My first thought is that, if your daughter is operating at about a 3rd or 4th grade level in language, Using Language Well, Book 1, and Spelling Wisdom, Book 1, might be a good fit. (They are designed to work together.) It moves slowly (2 exercises per week) and is very gentle, especially the first half of Book 1. Those lessons are designed to be done almost all orally, so you could do them with your daughter comfortably sitting beside you on the couch.
The way they work is you
- Turn to the lesson in Using Language Well and the corresponding exercise in Spelling Wisdom.
- Read the Spelling Wisdom passage.
- Complete the short guided-discovery questions on that passage; the questions are given in Using Language Well.
- Either transcribe the passage to practice handwriting and lay the foundation for spelling or help the student study the passage until she is ready to write it without looking as you dictate it.
The focus of Book 1 is more English usage, capitalization, punctuation, contractions, synonyms, antonyms, syllables, things like that.
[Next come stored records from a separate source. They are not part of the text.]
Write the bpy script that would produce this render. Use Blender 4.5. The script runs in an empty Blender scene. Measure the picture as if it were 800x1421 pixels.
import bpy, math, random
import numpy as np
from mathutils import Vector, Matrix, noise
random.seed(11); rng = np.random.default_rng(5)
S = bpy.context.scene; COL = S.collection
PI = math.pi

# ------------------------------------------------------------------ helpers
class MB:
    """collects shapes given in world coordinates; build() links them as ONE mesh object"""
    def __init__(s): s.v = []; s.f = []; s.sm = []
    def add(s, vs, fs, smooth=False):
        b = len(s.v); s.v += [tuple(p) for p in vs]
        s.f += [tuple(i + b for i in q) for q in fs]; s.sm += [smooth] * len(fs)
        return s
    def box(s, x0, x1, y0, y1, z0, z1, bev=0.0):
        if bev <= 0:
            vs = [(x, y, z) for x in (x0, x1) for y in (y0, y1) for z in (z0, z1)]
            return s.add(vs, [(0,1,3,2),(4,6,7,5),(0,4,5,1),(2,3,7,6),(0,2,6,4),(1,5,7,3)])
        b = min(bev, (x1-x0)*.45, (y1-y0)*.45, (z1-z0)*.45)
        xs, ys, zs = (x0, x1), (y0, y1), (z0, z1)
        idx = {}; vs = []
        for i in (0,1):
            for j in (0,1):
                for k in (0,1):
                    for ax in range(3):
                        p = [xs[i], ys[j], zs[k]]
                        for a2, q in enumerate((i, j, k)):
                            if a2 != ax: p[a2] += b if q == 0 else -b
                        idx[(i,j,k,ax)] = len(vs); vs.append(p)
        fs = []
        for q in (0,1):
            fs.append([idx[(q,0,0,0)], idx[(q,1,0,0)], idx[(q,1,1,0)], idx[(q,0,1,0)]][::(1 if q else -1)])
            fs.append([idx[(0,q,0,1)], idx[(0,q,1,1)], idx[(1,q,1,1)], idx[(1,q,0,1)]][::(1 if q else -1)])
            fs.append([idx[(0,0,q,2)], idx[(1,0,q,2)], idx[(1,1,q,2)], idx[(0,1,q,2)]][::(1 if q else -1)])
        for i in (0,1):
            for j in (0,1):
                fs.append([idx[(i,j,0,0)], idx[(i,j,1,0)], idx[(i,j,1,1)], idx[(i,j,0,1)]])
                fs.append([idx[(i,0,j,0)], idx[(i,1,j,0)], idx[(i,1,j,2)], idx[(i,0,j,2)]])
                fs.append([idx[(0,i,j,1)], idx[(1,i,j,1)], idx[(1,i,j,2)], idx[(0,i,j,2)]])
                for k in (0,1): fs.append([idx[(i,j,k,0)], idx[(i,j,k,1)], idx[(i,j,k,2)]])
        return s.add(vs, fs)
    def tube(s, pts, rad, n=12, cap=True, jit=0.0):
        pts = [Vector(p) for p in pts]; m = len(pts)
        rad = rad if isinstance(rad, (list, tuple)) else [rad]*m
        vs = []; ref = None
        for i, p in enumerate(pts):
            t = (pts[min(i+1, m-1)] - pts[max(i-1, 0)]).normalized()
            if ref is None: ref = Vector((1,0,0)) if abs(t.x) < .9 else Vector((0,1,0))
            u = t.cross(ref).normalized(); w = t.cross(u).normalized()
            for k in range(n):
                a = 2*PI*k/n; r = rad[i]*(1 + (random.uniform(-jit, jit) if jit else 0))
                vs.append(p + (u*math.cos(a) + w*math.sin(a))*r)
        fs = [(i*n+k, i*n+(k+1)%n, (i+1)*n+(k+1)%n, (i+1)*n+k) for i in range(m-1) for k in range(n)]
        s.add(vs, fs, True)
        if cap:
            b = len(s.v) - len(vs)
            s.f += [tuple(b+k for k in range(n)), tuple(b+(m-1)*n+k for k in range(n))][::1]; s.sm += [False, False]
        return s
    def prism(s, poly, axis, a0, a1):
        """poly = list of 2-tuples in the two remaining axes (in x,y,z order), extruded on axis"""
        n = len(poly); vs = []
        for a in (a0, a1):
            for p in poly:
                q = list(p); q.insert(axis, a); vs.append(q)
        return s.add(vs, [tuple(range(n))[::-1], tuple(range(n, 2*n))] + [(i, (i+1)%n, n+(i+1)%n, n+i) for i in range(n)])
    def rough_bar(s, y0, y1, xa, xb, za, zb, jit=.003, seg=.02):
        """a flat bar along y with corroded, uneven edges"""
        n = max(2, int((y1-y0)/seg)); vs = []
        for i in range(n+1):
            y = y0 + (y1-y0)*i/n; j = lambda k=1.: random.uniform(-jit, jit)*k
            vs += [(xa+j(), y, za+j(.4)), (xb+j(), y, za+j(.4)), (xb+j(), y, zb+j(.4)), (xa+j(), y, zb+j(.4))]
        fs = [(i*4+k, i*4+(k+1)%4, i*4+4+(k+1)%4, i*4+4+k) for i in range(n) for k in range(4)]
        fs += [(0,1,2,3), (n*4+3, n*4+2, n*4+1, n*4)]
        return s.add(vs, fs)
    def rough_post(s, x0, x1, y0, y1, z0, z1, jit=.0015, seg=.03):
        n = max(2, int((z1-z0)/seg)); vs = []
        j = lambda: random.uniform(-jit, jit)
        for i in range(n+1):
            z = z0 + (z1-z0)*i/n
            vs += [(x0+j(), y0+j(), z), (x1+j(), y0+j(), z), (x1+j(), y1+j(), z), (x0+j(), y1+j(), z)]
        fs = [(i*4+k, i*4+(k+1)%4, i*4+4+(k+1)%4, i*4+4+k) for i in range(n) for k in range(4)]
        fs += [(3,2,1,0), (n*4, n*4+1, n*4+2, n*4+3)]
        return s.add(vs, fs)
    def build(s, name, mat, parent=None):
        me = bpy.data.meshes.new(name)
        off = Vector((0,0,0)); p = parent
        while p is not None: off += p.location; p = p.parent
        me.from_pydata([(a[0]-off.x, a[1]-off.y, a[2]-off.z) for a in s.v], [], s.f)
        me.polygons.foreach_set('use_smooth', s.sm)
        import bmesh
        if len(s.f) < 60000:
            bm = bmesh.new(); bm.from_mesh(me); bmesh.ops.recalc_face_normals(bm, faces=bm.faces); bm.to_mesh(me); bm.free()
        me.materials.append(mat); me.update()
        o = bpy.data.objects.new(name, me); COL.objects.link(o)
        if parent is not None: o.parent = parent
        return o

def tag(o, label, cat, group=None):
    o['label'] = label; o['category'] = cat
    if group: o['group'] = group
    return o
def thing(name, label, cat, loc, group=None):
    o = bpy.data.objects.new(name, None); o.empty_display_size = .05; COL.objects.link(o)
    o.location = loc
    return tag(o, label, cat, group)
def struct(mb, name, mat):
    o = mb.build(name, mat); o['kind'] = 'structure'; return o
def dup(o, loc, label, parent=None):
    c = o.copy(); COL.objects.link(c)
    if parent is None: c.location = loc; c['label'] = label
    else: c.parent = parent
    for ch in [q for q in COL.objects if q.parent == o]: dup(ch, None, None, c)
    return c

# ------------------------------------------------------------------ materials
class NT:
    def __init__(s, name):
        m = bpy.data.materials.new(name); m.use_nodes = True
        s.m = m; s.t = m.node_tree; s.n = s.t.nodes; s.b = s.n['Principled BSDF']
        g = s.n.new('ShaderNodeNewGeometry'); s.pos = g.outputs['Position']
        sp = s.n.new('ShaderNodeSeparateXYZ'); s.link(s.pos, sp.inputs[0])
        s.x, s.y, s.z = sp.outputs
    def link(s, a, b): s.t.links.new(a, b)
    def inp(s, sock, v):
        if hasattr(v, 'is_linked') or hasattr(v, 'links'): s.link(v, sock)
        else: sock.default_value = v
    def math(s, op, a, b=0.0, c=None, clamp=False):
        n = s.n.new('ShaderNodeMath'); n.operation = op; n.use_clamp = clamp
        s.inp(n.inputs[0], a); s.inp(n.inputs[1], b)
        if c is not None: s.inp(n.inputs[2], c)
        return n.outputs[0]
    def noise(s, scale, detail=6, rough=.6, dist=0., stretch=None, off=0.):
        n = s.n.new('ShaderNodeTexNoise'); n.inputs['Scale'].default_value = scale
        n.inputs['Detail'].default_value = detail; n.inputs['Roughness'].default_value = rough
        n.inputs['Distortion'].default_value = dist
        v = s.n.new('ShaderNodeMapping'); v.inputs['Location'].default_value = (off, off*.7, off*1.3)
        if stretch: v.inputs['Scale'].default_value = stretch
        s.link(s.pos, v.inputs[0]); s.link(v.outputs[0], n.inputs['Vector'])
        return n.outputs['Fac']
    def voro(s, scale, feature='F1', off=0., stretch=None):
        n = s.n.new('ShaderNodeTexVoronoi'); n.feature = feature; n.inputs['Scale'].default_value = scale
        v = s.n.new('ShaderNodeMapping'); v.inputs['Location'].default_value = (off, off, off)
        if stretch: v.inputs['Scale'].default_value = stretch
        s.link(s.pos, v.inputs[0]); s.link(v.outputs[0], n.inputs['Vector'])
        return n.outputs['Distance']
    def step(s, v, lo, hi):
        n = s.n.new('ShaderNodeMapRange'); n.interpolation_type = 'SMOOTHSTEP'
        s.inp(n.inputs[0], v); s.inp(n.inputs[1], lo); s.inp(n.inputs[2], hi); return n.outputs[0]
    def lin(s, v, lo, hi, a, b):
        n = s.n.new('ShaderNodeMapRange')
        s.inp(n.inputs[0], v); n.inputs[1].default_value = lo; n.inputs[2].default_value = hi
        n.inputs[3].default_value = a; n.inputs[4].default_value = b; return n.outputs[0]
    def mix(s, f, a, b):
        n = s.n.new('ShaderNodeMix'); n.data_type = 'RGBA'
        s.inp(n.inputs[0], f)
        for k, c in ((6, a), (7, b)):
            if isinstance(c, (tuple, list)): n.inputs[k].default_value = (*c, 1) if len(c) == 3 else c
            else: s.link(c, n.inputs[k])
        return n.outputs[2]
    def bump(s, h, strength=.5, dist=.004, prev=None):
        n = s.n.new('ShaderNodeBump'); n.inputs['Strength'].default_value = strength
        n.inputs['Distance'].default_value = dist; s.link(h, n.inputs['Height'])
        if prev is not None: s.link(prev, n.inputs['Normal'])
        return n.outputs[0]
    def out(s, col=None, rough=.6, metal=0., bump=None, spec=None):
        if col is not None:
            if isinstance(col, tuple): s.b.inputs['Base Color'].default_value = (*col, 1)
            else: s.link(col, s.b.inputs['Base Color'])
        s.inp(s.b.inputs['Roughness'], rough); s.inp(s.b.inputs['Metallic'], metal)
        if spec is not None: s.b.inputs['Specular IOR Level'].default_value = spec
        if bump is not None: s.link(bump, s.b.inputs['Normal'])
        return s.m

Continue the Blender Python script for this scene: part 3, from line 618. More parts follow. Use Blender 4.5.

Book 2 is where it will get into parts of speech/grammar. I would encourage you to take your time working through Book 1 and then decide at that point whether she is ready for parts of speech.
My one concern in your situation is whether the longer passages would be too much for her. They start short at the beginning of the book but eventually lengthen. With her physical weakness, I’m curious whether handwriting might be an issue with the longer passages.
It seems like the approach of keeping everything in context—vocabulary, spelling, and usage/grammar—would help with comprehension. If you wanted to follow the psychologist’s recommendation on spelling in groups, you could select one of the words in the passage and build a group with it (book, look, took, shook, cook, hook, etc.).
Download the samples of ULW and SW and see what you think.